海峡の南 伊藤たかみ著
北海道から神戸へ移住して来た父。
大局の無い小さな金儲けのネタがあれば、ハナを効かせ、飛びついて何でも手を出しては失敗する。
大した商才もないのに儲け話にだけは、飛びついてしまう。
そんなやついるよなぁ。今となっては「いたよなぁ」になるのかな。
とはいえ嫌いじゃない。そういう生き方も。
どうせすっかんぴんで出て来たんだから、すっかんぴんになったところで恐れる何があるのか。
失うものがないところからのスタートなら失うものはない。
失うものを持ってしまうと重荷になる。
ならば常に失うことを怖れずに好き勝手に生きるのも一つの生き方だろう。
まぁ、そんな父を持った息子には災難かもしれないが。
それにしてもおもしろいなぁ、この伊藤たかみという作者の表現は。
思わずそうなのかなぁ、と思えてしまうし現にそうなのかもしれないと思えるところしばしば。
それを主人公の”はとこ”の歩美に語らせる。
子供が母親似なら昔一度は好きになったという遺伝子を引き継いでいるはず。だから母親似なら父親が好きになる要素をたっぷり持っているはず、という理屈。

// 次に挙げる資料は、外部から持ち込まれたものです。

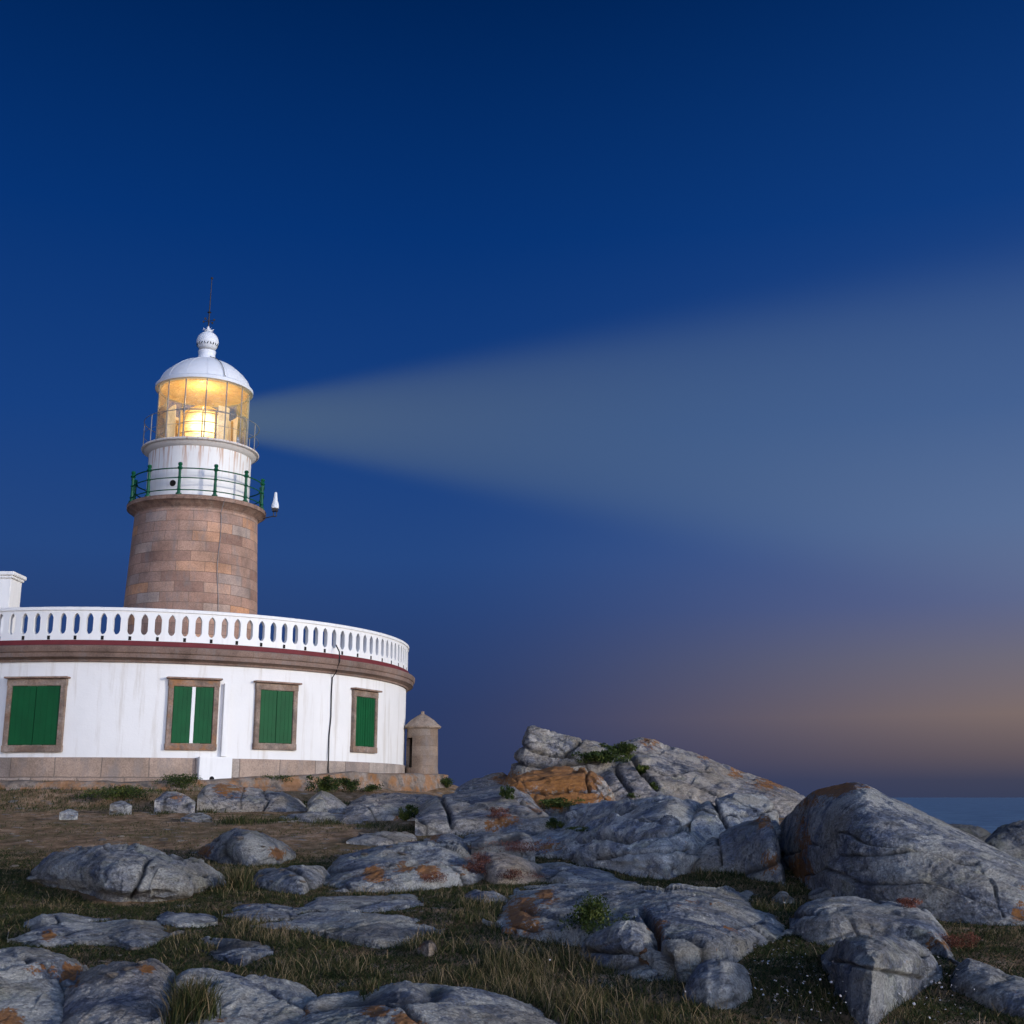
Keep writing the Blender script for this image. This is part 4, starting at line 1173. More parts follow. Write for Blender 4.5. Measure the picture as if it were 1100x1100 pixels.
# upper ledge
ru = rad(61.5, 486.5)
m = MB(); m.lathe([(rd, zU - .27), (rd + .10, zU - .22), (ru - .12, zU - .10), (ru - .02, zU - .07), (ru, zU - .03), (ru - .01, zU), (.4, zU + .03)], 96)
m.build('upper_gallery', mat_white('rusty_upper_gallery', (.66, .62, .58), rust=.8, streak=.5), tower)
m = MB(); rr2 = ru - .05
m.tube([(rr2 * math.sin(2 * math.pi * k / 72), -rr2 * math.cos(2 * math.pi * k / 72), zU + 1.12) for k in range(73)], .014, 6)
m.tube([(rr2 * math.sin(2 * math.pi * k / 72), -rr2 * math.cos(2 * math.pi * k / 72), zU + .55) for k in range(73)], .009, 6)
up = m.build('upper_railing', M_METAL, tower)
for k in range(10):
    a = R(100 + 36 * k) if k else R(80)
    m = MB(); c = (rr2 * math.sin(a), -rr2 * math.cos(a)); m.tube([(c[0], c[1], zU), (c[0], c[1], zU + 1.14)], .02, 6); m.build('upper_post', M_METAL, up)
# lantern
zG0, zG1 = zU + .12, zr(421.5)
rg = rad(48.0, 450)
m = MB(); m.lathe([(rg + .06, zU + .02), (rg + .06, zG0), (rg - .12, zG0 + .01)], 96); m.build('lantern_sill', M_WHITE_RUST, tower)
m = MB(); m.lathe([(rg, zG0), (rg, zG1)], 14, a0=R(-8.5), a1=R(351.5)); gl = m.build('lantern_glass', mat_glass(), tower, smooth=False)
m = MB()
for k in range(14):
    a = R(-8.5) + 2 * math.pi * k / 14
    m.tube([(rg * math.sin(a), -rg * math.cos(a), zG0), (rg * math.sin(a), -rg * math.cos(a), zG1)], .026, 6)
for z in (zG0 + .03, (zG0 + zG1) / 2 - .05):
    m.tube([(rg * math.sin(R(-8.5) + 2 * math.pi * k / 14), -rg * math.cos(R(-8.5) + 2 * math.pi * k / 14), z) for k in range(15)], .016, 6)
m.build('glazing_bars', M_METAL, gl)
H = zG1 - zG0
# the lens: stacked prism rings with their own glow
prof = []
for k in range(26):
    w = k / 25; z = zG0 + .06 + w * (H * .70)
    base = .98 * math.sqrt(max(.02, 1 - max(0, (w - .45) / .56) ** 2.2)) * (.86 + .14 * min(1, w * 3))
    prof += [(base - .04, z), (base + .03, z + H * .70 / 26 * .5)]
prof.append((.02, zG0 + .08 + H * .70))
m = MB(); m.lathe(prof, 64)
hotp = (.33, -.86, zG0 + H * .32)
m.build('fresnel_lens', mat_glow('glowing_lens_prisms', (.72, .34, .05), (1.0, .82, .40), LENS, 2.6, (1, 1, 2.2), (hotp, 1.15, .8)), tower, angle=80)
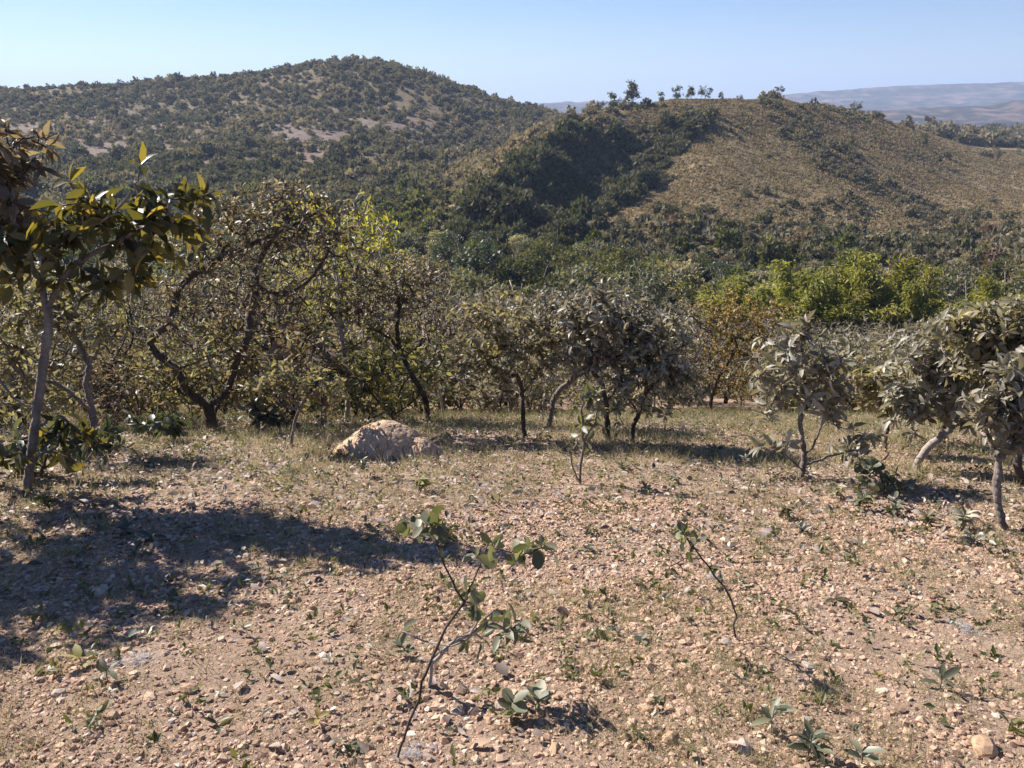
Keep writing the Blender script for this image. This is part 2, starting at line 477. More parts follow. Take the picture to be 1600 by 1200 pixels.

ほーんなるほど、などと思ってしまう。
「不在という名の存在」これはこの本を読まなければわからないかもしれない。
それを聞いて主人公も、んなわけあるか、と思いながらも案外そうかもな、と思えるところはあたりで主人公の意識が読者に伝播するのである。
北海道は時間がゆっくりとながれているのかもしれない。
北海道は距離感がつかめない。
そうなのかもしれないなぁ、と。
”はとこ”どころかこの主人公の男性も父はホームレスになっているのかもしれないと言われた時に、「今なら親父のことが好きになれそうな気がして来た」というあたり相当な変わり者か。
北海道の人が本州を「ナイチ」と呼ぶあたりに「そうだったのか」などと思ってしまうが、この舞台の大半にあたる紋別や遠軽というところから見れば、距離的にはロシアの方がはるかに近い。
かつて父親が渡った北海道から本州へと海峡を渡ることの重み。
本のタイトルである 『海峡の南』 という言葉の意味を何度も想起させてくれる本だった。